Data >>
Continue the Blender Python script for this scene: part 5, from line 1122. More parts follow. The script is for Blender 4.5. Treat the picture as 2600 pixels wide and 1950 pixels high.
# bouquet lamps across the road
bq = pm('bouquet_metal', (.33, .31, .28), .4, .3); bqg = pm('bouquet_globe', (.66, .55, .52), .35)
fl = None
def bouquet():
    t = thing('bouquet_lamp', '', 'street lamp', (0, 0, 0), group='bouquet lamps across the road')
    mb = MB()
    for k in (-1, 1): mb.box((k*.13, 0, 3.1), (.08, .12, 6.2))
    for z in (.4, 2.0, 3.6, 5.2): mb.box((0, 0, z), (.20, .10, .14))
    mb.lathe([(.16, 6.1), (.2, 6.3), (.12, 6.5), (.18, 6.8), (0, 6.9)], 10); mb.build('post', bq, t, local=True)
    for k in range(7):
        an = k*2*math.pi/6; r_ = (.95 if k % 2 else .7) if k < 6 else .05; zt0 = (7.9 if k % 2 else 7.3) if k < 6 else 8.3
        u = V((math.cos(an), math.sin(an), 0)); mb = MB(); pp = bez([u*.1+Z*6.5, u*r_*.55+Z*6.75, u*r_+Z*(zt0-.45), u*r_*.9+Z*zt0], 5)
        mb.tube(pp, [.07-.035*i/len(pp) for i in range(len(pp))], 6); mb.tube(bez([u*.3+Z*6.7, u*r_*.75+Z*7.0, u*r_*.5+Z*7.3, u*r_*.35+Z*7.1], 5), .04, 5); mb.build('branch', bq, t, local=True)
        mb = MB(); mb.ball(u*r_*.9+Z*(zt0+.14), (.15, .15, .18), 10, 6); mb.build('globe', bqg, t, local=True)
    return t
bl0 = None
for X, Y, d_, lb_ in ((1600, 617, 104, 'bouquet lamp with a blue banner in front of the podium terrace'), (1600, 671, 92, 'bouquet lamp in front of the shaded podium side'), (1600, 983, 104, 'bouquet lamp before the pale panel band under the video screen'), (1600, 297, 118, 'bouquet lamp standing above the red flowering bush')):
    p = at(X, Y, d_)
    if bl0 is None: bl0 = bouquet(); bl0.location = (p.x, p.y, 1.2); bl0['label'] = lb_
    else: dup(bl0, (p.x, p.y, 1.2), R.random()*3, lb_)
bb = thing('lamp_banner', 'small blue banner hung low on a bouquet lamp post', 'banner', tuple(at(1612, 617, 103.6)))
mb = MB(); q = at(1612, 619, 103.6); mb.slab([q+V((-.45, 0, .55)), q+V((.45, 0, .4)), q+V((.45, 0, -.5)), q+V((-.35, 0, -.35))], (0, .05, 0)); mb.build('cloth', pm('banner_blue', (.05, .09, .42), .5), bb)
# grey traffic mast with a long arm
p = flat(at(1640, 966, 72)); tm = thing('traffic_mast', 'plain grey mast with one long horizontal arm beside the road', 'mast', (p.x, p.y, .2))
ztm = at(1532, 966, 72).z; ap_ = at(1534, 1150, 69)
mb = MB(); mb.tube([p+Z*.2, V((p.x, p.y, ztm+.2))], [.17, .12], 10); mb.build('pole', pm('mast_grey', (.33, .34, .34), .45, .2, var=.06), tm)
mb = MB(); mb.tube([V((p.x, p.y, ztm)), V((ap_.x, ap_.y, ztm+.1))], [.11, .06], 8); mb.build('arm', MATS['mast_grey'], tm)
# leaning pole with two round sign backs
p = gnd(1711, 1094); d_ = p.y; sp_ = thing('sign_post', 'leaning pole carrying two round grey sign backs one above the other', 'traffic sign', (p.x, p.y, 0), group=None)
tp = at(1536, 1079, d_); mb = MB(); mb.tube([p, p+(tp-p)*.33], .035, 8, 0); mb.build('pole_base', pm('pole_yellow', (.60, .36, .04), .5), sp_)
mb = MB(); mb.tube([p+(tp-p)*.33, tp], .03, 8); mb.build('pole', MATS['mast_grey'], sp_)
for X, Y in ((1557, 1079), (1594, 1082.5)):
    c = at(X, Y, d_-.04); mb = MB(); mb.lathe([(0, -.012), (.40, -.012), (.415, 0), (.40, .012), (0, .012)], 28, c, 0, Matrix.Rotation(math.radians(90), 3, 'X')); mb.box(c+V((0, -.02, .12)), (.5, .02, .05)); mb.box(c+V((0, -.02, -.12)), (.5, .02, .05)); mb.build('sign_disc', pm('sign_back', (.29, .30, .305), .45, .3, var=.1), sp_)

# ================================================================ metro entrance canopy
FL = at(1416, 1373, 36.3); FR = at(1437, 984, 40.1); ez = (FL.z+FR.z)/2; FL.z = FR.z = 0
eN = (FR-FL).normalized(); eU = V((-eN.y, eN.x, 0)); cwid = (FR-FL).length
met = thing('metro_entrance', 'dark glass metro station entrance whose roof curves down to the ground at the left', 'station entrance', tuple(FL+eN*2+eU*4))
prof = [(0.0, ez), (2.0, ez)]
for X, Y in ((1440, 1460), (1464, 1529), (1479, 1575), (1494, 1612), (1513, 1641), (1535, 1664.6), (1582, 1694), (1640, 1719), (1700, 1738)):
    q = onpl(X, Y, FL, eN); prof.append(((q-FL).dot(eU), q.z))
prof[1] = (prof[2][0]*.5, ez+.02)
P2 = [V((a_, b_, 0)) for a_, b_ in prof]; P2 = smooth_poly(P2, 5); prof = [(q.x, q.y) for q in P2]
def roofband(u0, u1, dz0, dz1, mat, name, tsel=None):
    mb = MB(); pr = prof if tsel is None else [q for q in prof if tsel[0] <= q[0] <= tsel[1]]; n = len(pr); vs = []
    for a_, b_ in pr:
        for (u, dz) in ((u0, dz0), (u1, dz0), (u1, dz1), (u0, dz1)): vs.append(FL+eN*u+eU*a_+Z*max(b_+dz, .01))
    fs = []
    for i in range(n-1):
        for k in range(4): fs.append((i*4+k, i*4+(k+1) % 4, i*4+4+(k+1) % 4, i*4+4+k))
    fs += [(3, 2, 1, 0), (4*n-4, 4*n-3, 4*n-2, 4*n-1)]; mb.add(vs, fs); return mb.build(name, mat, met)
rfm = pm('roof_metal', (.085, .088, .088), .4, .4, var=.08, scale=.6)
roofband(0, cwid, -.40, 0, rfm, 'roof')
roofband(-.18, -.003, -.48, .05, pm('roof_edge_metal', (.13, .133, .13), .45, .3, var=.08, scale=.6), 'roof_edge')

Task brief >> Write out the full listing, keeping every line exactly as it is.

Task solution >>
Continue the Blender Python script for this scene: part 5, from line 1122. More parts follow. The script is for Blender 4.5. Treat the picture as 2600 pixels wide and 1950 pixels high.
# bouquet lamps across the road
bq = pm('bouquet_metal', (.33, .31, .28), .4, .3); bqg = pm('bouquet_globe', (.66, .55, .52), .35)
fl = None
def bouquet():
    t = thing('bouquet_lamp', '', 'street lamp', (0, 0, 0), group='bouquet lamps across the road')
    mb = MB()
    for k in (-1, 1): mb.box((k*.13, 0, 3.1), (.08, .12, 6.2))
    for z in (.4, 2.0, 3.6, 5.2): mb.box((0, 0, z), (.20, .10, .14))
    mb.lathe([(.16, 6.1), (.2, 6.3), (.12, 6.5), (.18, 6.8), (0, 6.9)], 10); mb.build('post', bq, t, local=True)
    for k in range(7):
        an = k*2*math.pi/6; r_ = (.95 if k % 2 else .7) if k < 6 else .05; zt0 = (7.9 if k % 2 else 7.3) if k < 6 else 8.3
        u = V((math.cos(an), math.sin(an), 0)); mb = MB(); pp = bez([u*.1+Z*6.5, u*r_*.55+Z*6.75, u*r_+Z*(zt0-.45), u*r_*.9+Z*zt0], 5)
        mb.tube(pp, [.07-.035*i/len(pp) for i in range(len(pp))], 6); mb.tube(bez([u*.3+Z*6.7, u*r_*.75+Z*7.0, u*r_*.5+Z*7.3, u*r_*.35+Z*7.1], 5), .04, 5); mb.build('branch', bq, t, local=True)
        mb = MB(); mb.ball(u*r_*.9+Z*(zt0+.14), (.15, .15, .18), 10, 6); mb.build('globe', bqg, t, local=True)
    return t
bl0 = None
for X, Y, d_, lb_ in ((1600, 617, 104, 'bouquet lamp with a blue banner in front of the podium terrace'), (1600, 671, 92, 'bouquet lamp in front of the shaded podium side'), (1600, 983, 104, 'bouquet lamp before the pale panel band under the video screen'), (1600, 297, 118, 'bouquet lamp standing above the red flowering bush')):
    p = at(X, Y, d_)
    if bl0 is None: bl0 = bouquet(); bl0.location = (p.x, p.y, 1.2); bl0['label'] = lb_
    else: dup(bl0, (p.x, p.y, 1.2), R.random()*3, lb_)
bb = thing('lamp_banner', 'small blue banner hung low on a bouquet lamp post', 'banner', tuple(at(1612, 617, 103.6)))
mb = MB(); q = at(1612, 619, 103.6); mb.slab([q+V((-.45, 0, .55)), q+V((.45, 0, .4)), q+V((.45, 0, -.5)), q+V((-.35, 0, -.35))], (0, .05, 0)); mb.build('cloth', pm('banner_blue', (.05, .09, .42), .5), bb)
# grey traffic mast with a long arm
p = flat(at(1640, 966, 72)); tm = thing('traffic_mast', 'plain grey mast with one long horizontal arm beside the road', 'mast', (p.x, p.y, .2))
ztm = at(1532, 966, 72).z; ap_ = at(1534, 1150, 69)
mb = MB(); mb.tube([p+Z*.2, V((p.x, p.y, ztm+.2))], [.17, .12], 10); mb.build('pole', pm('mast_grey', (.33, .34, .34), .45, .2, var=.06), tm)
mb = MB(); mb.tube([V((p.x, p.y, ztm)), V((ap_.x, ap_.y, ztm+.1))], [.11, .06], 8); mb.build('arm', MATS['mast_grey'], tm)
# leaning pole with two round sign backs
p = gnd(1711, 1094); d_ = p.y; sp_ = thing('sign_post', 'leaning pole carrying two round grey sign backs one above the other', 'traffic sign', (p.x, p.y, 0), group=None)
tp = at(1536, 1079, d_); mb = MB(); mb.tube([p, p+(tp-p)*.33], .035, 8, 0); mb.build('pole_base', pm('pole_yellow', (.60, .36, .04), .5), sp_)
mb = MB(); mb.tube([p+(tp-p)*.33, tp], .03, 8); mb.build('pole', MATS['mast_grey'], sp_)
for X, Y in ((1557, 1079), (1594, 1082.5)):
    c = at(X, Y, d_-.04); mb = MB(); mb.lathe([(0, -.012), (.40, -.012), (.415, 0), (.40, .012), (0, .012)], 28, c, 0, Matrix.Rotation(math.radians(90), 3, 'X')); mb.box(c+V((0, -.02, .12)), (.5, .02, .05)); mb.box(c+V((0, -.02, -.12)), (.5, .02, .05)); mb.build('sign_disc', pm('sign_back', (.29, .30, .305), .45, .3, var=.1), sp_)

# ================================================================ metro entrance canopy
FL = at(1416, 1373, 36.3); FR = at(1437, 984, 40.1); ez = (FL.z+FR.z)/2; FL.z = FR.z = 0
eN = (FR-FL).normalized(); eU = V((-eN.y, eN.x, 0)); cwid = (FR-FL).length
met = thing('metro_entrance', 'dark glass metro station entrance whose roof curves down to the ground at the left', 'station entrance', tuple(FL+eN*2+eU*4))
prof = [(0.0, ez), (2.0, ez)]
for X, Y in ((1440, 1460), (1464, 1529), (1479, 1575), (1494, 1612), (1513, 1641), (1535, 1664.6), (1582, 1694), (1640, 1719), (1700, 1738)):
    q = onpl(X, Y, FL, eN); prof.append(((q-FL).dot(eU), q.z))
prof[1] = (prof[2][0]*.5, ez+.02)
P2 = [V((a_, b_, 0)) for a_, b_ in prof]; P2 = smooth_poly(P2, 5); prof = [(q.x, q.y) for q in P2]
def roofband(u0, u1, dz0, dz1, mat, name, tsel=None):
    mb = MB(); pr = prof if tsel is None else [q for q in prof if tsel[0] <= q[0] <= tsel[1]]; n = len(pr); vs = []
    for a_, b_ in pr:
        for (u, dz) in ((u0, dz0), (u1, dz0), (u1, dz1), (u0, dz1)): vs.append(FL+eN*u+eU*a_+Z*max(b_+dz, .01))
    fs = []
    for i in range(n-1):
        for k in range(4): fs.append((i*4+k, i*4+(k+1) % 4, i*4+4+(k+1) % 4, i*4+4+k))
    fs += [(3, 2, 1, 0), (4*n-4, 4*n-3, 4*n-2, 4*n-1)]; mb.add(vs, fs); return mb.build(name, mat, met)
rfm = pm('roof_metal', (.085, .088, .088), .4, .4, var=.08, scale=.6)
roofband(0, cwid, -.40, 0, rfm, 'roof')
roofband(-.18, -.003, -.48, .05, pm('roof_edge_metal', (.13, .133, .13), .45, .3, var=.08, scale=.6), 'roof_edge')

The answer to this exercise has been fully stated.